> _OBJECTIVE_
Up to and including the line with "sc.camera = cam", write out the listing from its first line, minus the pictures.

> _INFORMATION SHOWN_

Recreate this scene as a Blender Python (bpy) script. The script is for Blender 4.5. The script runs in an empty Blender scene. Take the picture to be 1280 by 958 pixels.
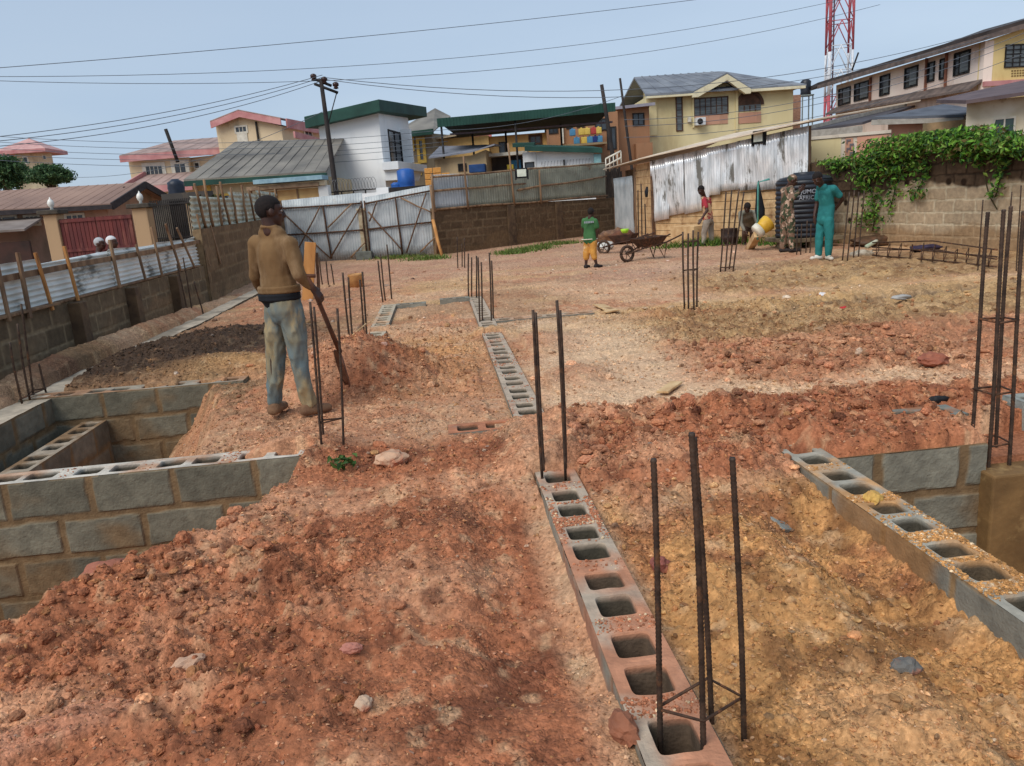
import bpy, math, random
import numpy as np
from mathutils import Vector, Matrix
random.seed(7); rs = np.random.RandomState(11)
sc = bpy.context.scene; COL = sc.collection

# ---------------------------------------------------------------- camera (eye height 1.55 m, tilted down, slightly rolled)
CAM_H = 1.55; FPX = 967.0
CM = np.array([[ 0.99269995, 0.09038947,-0.07985329],
               [-0.09829647, 0.22267159,-0.96992534],
               [-0.06988998, 0.97069414, 0.22993104]])
cam_d = bpy.data.cameras.new("camera"); cam = bpy.data.objects.new("camera", cam_d); COL.objects.link(cam)
cam_d.sensor_width = 36.0; cam_d.lens = FPX/1280*36; cam_d.clip_start = 0.05; cam_d.clip_end = 2000
mw = Matrix(CM.tolist()).to_4x4(); mw.translation = (0, 0, CAM_H); cam.matrix_world = mw
sc.camera = cam

# ---------------------------------------------------------------- sky, sun, exposure
SUN_EL, SUN_AZ = math.radians(47), math.radians(225)     # azimuth clockwise from +Y
world = bpy.data.worlds.new("World"); sc.world = world; world.use_nodes = True
wn = world.node_tree; wn.nodes.clear()
sky = wn.nodes.new('ShaderNodeTexSky'); sky.sky_type = 'NISHITA'; sky.sun_disc = False
sky.sun_elevation = SUN_EL; sky.sun_rotation = SUN_AZ; sky.altitude = 200
sky.air_density = 1.0; sky.dust_density = 2.0; sky.ozone_density = 1.0
hs = wn.nodes.new('ShaderNodeHueSaturation'); hs.inputs['Saturation'].default_value = 0.6; hs.inputs['Value'].default_value = 1.0
wc = wn.nodes.new('ShaderNodeTexCoord'); wm = wn.nodes.new('ShaderNodeMapping'); wm.inputs['Scale'].default_value = (1.2, 1.2, 5)
wz = wn.nodes.new('ShaderNodeTexNoise'); wz.inputs['Scale'].default_value = 1.6; wz.inputs['Detail'].default_value = 5
wr = wn.nodes.new('ShaderNodeMapRange'); wr.inputs['From Min'].default_value = .3; wr.inputs['From Max'].default_value = .7
wr.inputs['To Min'].default_value = .55; wr.inputs['To Max'].default_value = .85
wmix = wn.nodes.new('ShaderNodeMixRGB'); wmix.inputs['Color2'].default_value = (2.5, 3.3, 4.35, 1)
bg = wn.nodes.new('ShaderNodeBackground'); bg.inputs['Strength'].default_value = 0.115
wo = wn.nodes.new('ShaderNodeOutputWorld')
L = wn.links.new
L(sky.outputs['Color'], hs.inputs['Color']); L(wc.outputs['Generated'], wm.inputs['Vector']); L(wm.outputs['Vector'], wz.inputs['Vector'])
L(wz.outputs['Fac'], wr.inputs['Value']); L(wr.outputs['Result'], wmix.inputs['Fac']); L(hs.outputs['Color'], wmix.inputs['Color1'])
L(wmix.outputs['Color'], bg.inputs['Color']); L(bg.outputs['Background'], wo.inputs['Surface'])
sun_d = bpy.data.lights.new("sun", 'SUN'); sun_d.energy = 1.55; sun_d.angle = math.radians(40); sun_d.color = (1, .95, .87)
sun = bpy.data.objects.new("sun", sun_d); COL.objects.link(sun)
sd = Vector((math.sin(SUN_AZ)*math.cos(SUN_EL), math.cos(SUN_AZ)*math.cos(SUN_EL), math.sin(SUN_EL)))
sun.rotation_euler = sd.to_track_quat('Z', 'Y').to_euler(); sun.location = (0, -5, 30)
sc.view_settings.view_transform = 'Standard'; sc.view_settings.look = 'None'
sc.view_settings.gamma = 1; sc.view_settings.use_curve_mapping = False; sc.view_settings.exposure = 0.55
sc.render.engine = 'CYCLES'
sc.cycles.max_bounces = 5; sc.cycles.diffuse_bounces = 3; sc.cycles.glossy_bounces = 3; sc.cycles.use_denoising = True

# ---------------------------------------------------------------- helpers: sight lines to real points
def ray(px, py): return CM @ np.array([px-640., 479.-py, -FPX])
def G(px, py, z=0.):
    d = ray(px, py); t = (z-CAM_H)/d[2]; return d*t + [0, 0, CAM_H]
def AT(px, py, yy):
    d = ray(px, py); return d*(yy/d[1]) + [0, 0, CAM_H]
def ATX(px, py, xx):
    d = ray(px, py); return d*(xx/d[0]) + [0, 0, CAM_H]

# ---------------------------------------------------------------- noise (numpy)
def _h(i, j, k, s):
    n = (i.astype(np.int64)*374761393 + j.astype(np.int64)*668265263 + k.astype(np.int64)*1440662683 + int(s)*974634777) & 0xffffffff
    n = ((n ^ (n >> 13)) * 1274126177) & 0xffffffff
    n = ((n ^ (n >> 15)) * 2246822519) & 0xffffffff
    return ((n ^ (n >> 16)) & 0xffffff) / float(0xffffff)
def vnoise(x, y, z=0., s=0):
    x, y, z = np.broadcast_arrays(np.asarray(x, float), np.asarray(y, float), np.asarray(z, float))
    i, j, k = np.floor(x), np.floor(y), np.floor(z); u, v, w = x-i, y-j, z-k
    u = u*u*(3-2*u); v = v*v*(3-2*v); w = w*w*(3-2*w); r = 0
    for a in (0, 1):
        for b in (0, 1):
            for c in (0, 1):
                r = r + _h(i+a, j+b, k+c, s)*(u if a else 1-u)*(v if b else 1-v)*(w if c else 1-w)
    return r*2-1
def fbm(x, y, z=0., s=0, o=4, g=.5):
    r = 0; a = 1.; t = 0
    x = np.asarray(x, float); y = np.asarray(y, float); z = np.asarray(z, float)
    for q in range(o):
        r = r + a*vnoise(x*2**q, y*2**q, z*2**q, s+q*17); t += a; a *= g
    return r/t
def clods(x, y, s, fill=.8):
    """rounded lumps, one per cell; 0..1"""
    i = np.floor(x); j = np.floor(y); r = np.zeros_like(x); z = np.zeros_like(i)
    for a in (-1, 0, 1):
        for b in (-1, 0, 1):
            cx = i+a; cy = j+b; on = _h(cx, cy, z, s+3) < fill
            px = cx+.15+.7*_h(cx, cy, z, s); py = cy+.15+.7*_h(cx, cy, z, s+1)
            R = .22+.5*_h(cx, cy, z, s+2)**1.5; e = .7+.6*_h(cx, cy, z, s+5)
            d2 = (((x-px)*e)**2 + ((y-py)/e)**2)/(R*R)
            r = np.maximum(r, np.where(on, R*np.sqrt(np.clip(1-d2, 0, 1)), 0))
    return r
def ss(a, b, x):
    t = np.clip((x-a)/(b-a), 0, 1); return t*t*(3-2*t)

# ---------------------------------------------------------------- materials
MATS = {}
def lin(r, g, b):
    return tuple(((c/255)/12.92 if c/255 <= .04045 else ((c/255+.055)/1.055)**2.4) for c in (r, g, b))
def mat(name, c1, c2=None, scale=6., rough=.8, bump=.3, bscale=40., metal=0., detail=5, attr=None, spec=.3, stretch=None, fac=(.35, .65), dist=.01, trans=0., c3=None, c3s=2., c3f=(.55, .7)):
    if name in MATS: return MATS[name]
    m = bpy.data.materials.new(name); m.use_nodes = True; t = m.node_tree; N = t.nodes.new; K = t.links.new
    p = t.nodes['Principled BSDF']; p.inputs['Roughness'].default_value = rough; p.inputs['Metallic'].default_value = metal
    p.inputs['Specular IOR Level'].default_value = spec
    tc = N('ShaderNodeTexCoord'); mp = N('ShaderNodeMapping'); K(tc.outputs['Object'], mp.inputs['Vector'])
    if stretch: mp.inputs['Scale'].default_value = stretch
    nz = N('ShaderNodeTexNoise'); nz.inputs['Scale'].default_value = scale; nz.inputs['Detail'].default_value = detail; K(mp.outputs['Vector'], nz.inputs['Vector'])
    mr = N('ShaderNodeMapRange'); mr.inputs['From Min'].default_value = fac[0]; mr.inputs['From Max'].default_value = fac[1]; K(nz.outputs['Fac'], mr.inputs['Value'])
    mx = N('ShaderNodeMixRGB'); K(mr.outputs['Result'], mx.inputs['Fac'])
    if c2 is None: c2 = tuple(v*.8 for v in c1)
    mx.inputs['Color1'].default_value = (*c1, 1); mx.inputs['Color2'].default_value = (*c2, 1)
    out = mx.outputs['Color']
    if c3:
        n3 = N('ShaderNodeTexNoise'); n3.inputs['Scale'].default_value = c3s; n3.inputs['Detail'].default_value = 6; n3.inputs['Roughness'].default_value = .65; K(mp.outputs['Vector'], n3.inputs['Vector'])
        r3 = N('ShaderNodeMapRange'); r3.inputs['From Min'].default_value = c3f[0]; r3.inputs['From Max'].default_value = c3f[1]; K(n3.outputs['Fac'], r3.inputs['Value'])
        m3 = N('ShaderNodeMixRGB'); K(r3.outputs['Result'], m3.inputs['Fac']); K(out, m3.inputs['Color1']); m3.inputs['Color2'].default_value = (*c3, 1); out = m3.outputs['Color']
    if attr:
        at = N('ShaderNodeAttribute'); at.attribute_name = attr
        mu = N('ShaderNodeMixRGB'); mu.blend_type = 'MULTIPLY'; mu.inputs['Fac'].default_value = 1
        K(at.outputs['Color'], mu.inputs['Color1']); K(out, mu.inputs['Color2']); out = mu.outputs['Color']
    K(out, p.inputs['Base Color'])
    if bump:
        nb = N('ShaderNodeTexNoise'); nb.inputs['Scale'].default_value = bscale; nb.inputs['Detail'].default_value = 6; K(mp.outputs['Vector'], nb.inputs['Vector'])
        bp = N('ShaderNodeBump'); bp.inputs['Strength'].default_value = bump; bp.inputs['Distance'].default_value = dist
        K(nb.outputs['Fac'], bp.inputs['Height']); K(bp.outputs['Normal'], p.inputs['Normal'])
    if trans:
        p.inputs['Subsurface Weight'].default_value = 0
        tr = N('ShaderNodeBsdfTranslucent'); K(out, tr.inputs['Color']); ms = N('ShaderNodeMixShader'); ms.inputs['Fac'].default_value = trans
        K(p.outputs['BSDF'], ms.inputs[1]); K(tr.outputs['BSDF'], ms.inputs[2]); K(ms.outputs['Shader'], t.nodes['Material Output'].inputs['Surface'])
    MATS[name] = m; return m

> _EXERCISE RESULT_
Recreate this scene as a Blender Python (bpy) script. The script is for Blender 4.5. The script runs in an empty Blender scene. Take the picture to be 1280 by 958 pixels.
import bpy, math, random
import numpy as np
from mathutils import Vector, Matrix
random.seed(7); rs = np.random.RandomState(11)
sc = bpy.context.scene; COL = sc.collection

# ---------------------------------------------------------------- camera (eye height 1.55 m, tilted down, slightly rolled)
CAM_H = 1.55; FPX = 967.0
CM = np.array([[ 0.99269995, 0.09038947,-0.07985329],
               [-0.09829647, 0.22267159,-0.96992534],
               [-0.06988998, 0.97069414, 0.22993104]])
cam_d = bpy.data.cameras.new("camera"); cam = bpy.data.objects.new("camera", cam_d); COL.objects.link(cam)
cam_d.sensor_width = 36.0; cam_d.lens = FPX/1280*36; cam_d.clip_start = 0.05; cam_d.clip_end = 2000
mw = Matrix(CM.tolist()).to_4x4(); mw.translation = (0, 0, CAM_H); cam.matrix_world = mw
sc.camera = cam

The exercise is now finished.